Anche in questo caso, però, non sì andati nella direzione di accrescere la fiducia e la sicurezza dei partecipanti alla previdenza complementare. Lo scetticismo dei lavoratori autonomi non è stato mai vinto, soprattutto dal punto di vista fiscale e di possibili timori legati a controlli e aumenti delle tasse.

Inoltre, gli strumenti previsti a tutela dei lavoratori dipendenti aderenti ai vari meccanismi di previdenza integrativa sono risultati inadeguati a fornire una reale garanzia. La previdenza complementare del lavoratore dipendente non gode delle stesse tutele di cui godono i contributi obbligatori. Non sono previsti per la previdenza integrativa meccanismi di riscossione coattiva tramite ruoli. Il principio di automaticità della prestazione a favore del lavoratore non vale e la diffida accertativa non è adottabile.
Le quote non pagate dal datore di lavoro rappresentano per questo un debito verso il Fondo Pensione e non verso il proprio dipendente. Il Fondo può soltanto avvisare il dipendente dell’esistenza di inadempienze da parte del datore di lavoro e per ottenerne la condanna al pagamento dei contributi non versati è pertanto necessario che il Fondo stesso sia parte del giudizio, con tutte le difficoltà di una tale situazione.

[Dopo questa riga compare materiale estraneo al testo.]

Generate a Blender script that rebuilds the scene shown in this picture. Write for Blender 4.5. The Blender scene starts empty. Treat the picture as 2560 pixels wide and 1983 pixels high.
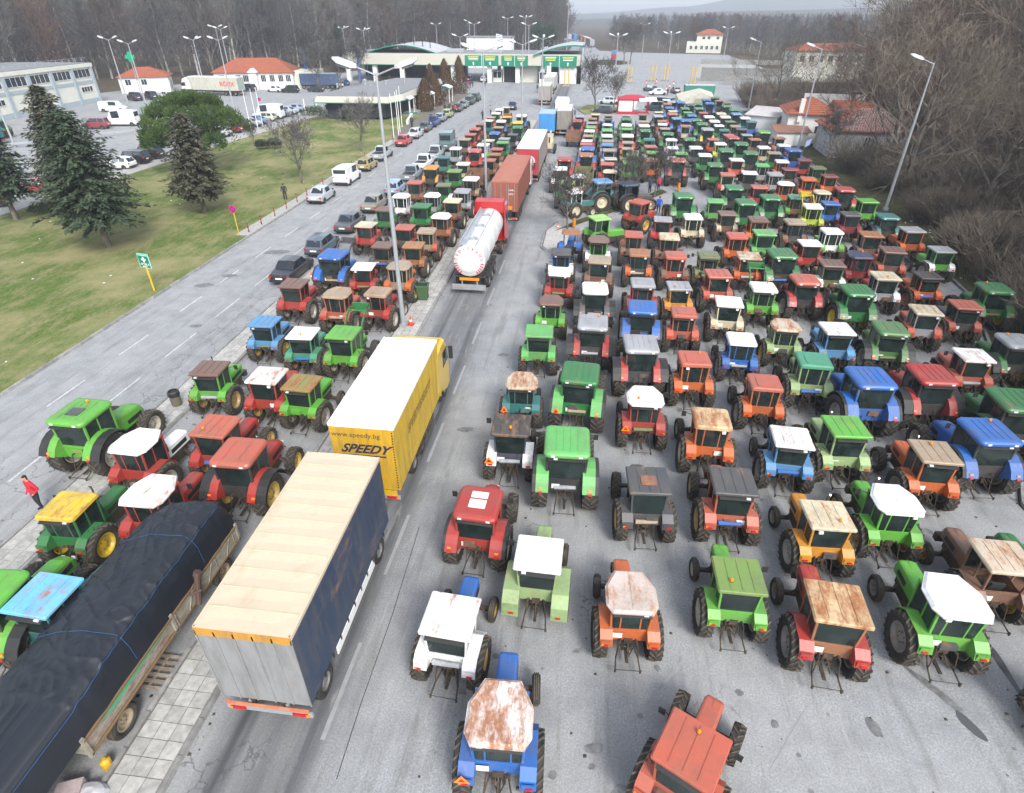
import bpy, math, random
from mathutils import Vector, Matrix, noise as mnoise
R = random.Random(7)
rad = math.radians
scene = bpy.context.scene

# ------------------------------------------------------------ camera
cd = bpy.data.cameras.new('camera')
cam = bpy.data.objects.new('camera', cd)
scene.collection.objects.link(cam)
cam.location = (0, 0, 17)
cam.rotation_euler = (rad(90 - 32.08), 0, rad(7.04))
cd.sensor_width = 36
cd.lens = 20.80
cd.shift_y = -0.0128
cd.clip_start = 0.3
cd.clip_end = 9000
scene.camera = cam

# ------------------------------------------------------------ sky, sun, exposure
SUN_EL, SUN_ROT = rad(42), rad(150)
world = bpy.data.worlds.new('World')
scene.world = world
world.use_nodes = True
wn = world.node_tree
wn.nodes.clear()
sky = wn.nodes.new('ShaderNodeTexSky')
sky.sky_type = 'NISHITA'
sky.sun_disc = False
sky.sun_elevation = SUN_EL
sky.sun_rotation = SUN_ROT
sky.air_density = 1.0
sky.dust_density = 2.0
sky.ozone_density = 1.0
hs = wn.nodes.new('ShaderNodeHueSaturation')
hs.inputs['Saturation'].default_value = 0.5
bg = wn.nodes.new('ShaderNodeBackground')
bg.inputs['Strength'].default_value = 0.14
wo = wn.nodes.new('ShaderNodeOutputWorld')
wn.links.new(sky.outputs[0], hs.inputs['Color'])
wn.links.new(hs.outputs[0], bg.inputs[0])
wn.links.new(bg.outputs[0], wo.inputs[0])
sd = bpy.data.lights.new('sun', 'SUN')
sd.energy = 1.4
sd.angle = rad(18)
sd.color = (1.0, 0.985, 0.96)
sun = bpy.data.objects.new('sun', sd)
# same direction as the sky's sun: rotation measured from +Y towards +X
dv = Vector((math.sin(SUN_ROT) * math.cos(SUN_EL), math.cos(SUN_ROT) * math.cos(SUN_EL), math.sin(SUN_EL)))
sun.rotation_euler = (-dv).to_track_quat('-Z', 'Y').to_euler()
sun.location = (0, 0, 60)
scene.collection.objects.link(sun)
scene.view_settings.view_transform = 'Standard'
scene.view_settings.look = 'None'
scene.view_settings.gamma = 1
scene.view_settings.use_curve_mapping = False
scene.view_settings.exposure = 1.42
scene.render.film_transparent = False
scene.cycles.max_bounces = 6
scene.cycles.diffuse_bounces = 2
scene.cycles.glossy_bounces = 2
scene.cycles.transparent_max_bounces = 8
scene.cycles.volume_bounces = 0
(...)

La presenza del Fondo di Garanzia INPS per la previdenza Complementare mentre svolge un ruolo utile e attivo nei casi di fallimento o cessazione del datore di lavoro, non copre i casi di inadempienza di questo e né d’altronde potrebbe farlo.

Di fronte all’intero scenario rappresentato, pertanto, non dobbiamo stupirci del fatto che la previdenza integrativa non abbia funzionato e dobbiamo guardare a opportuni correttivi e a meccanismi volti ad includere tutta quella vasta platea di lavoratori, soprattutto temporanei e non sistematici, che oggi ne restano aprioristicamente esclusi, oltre ovviamente a una necessaria e sostanziale inclusione dei lavoratori autonomi.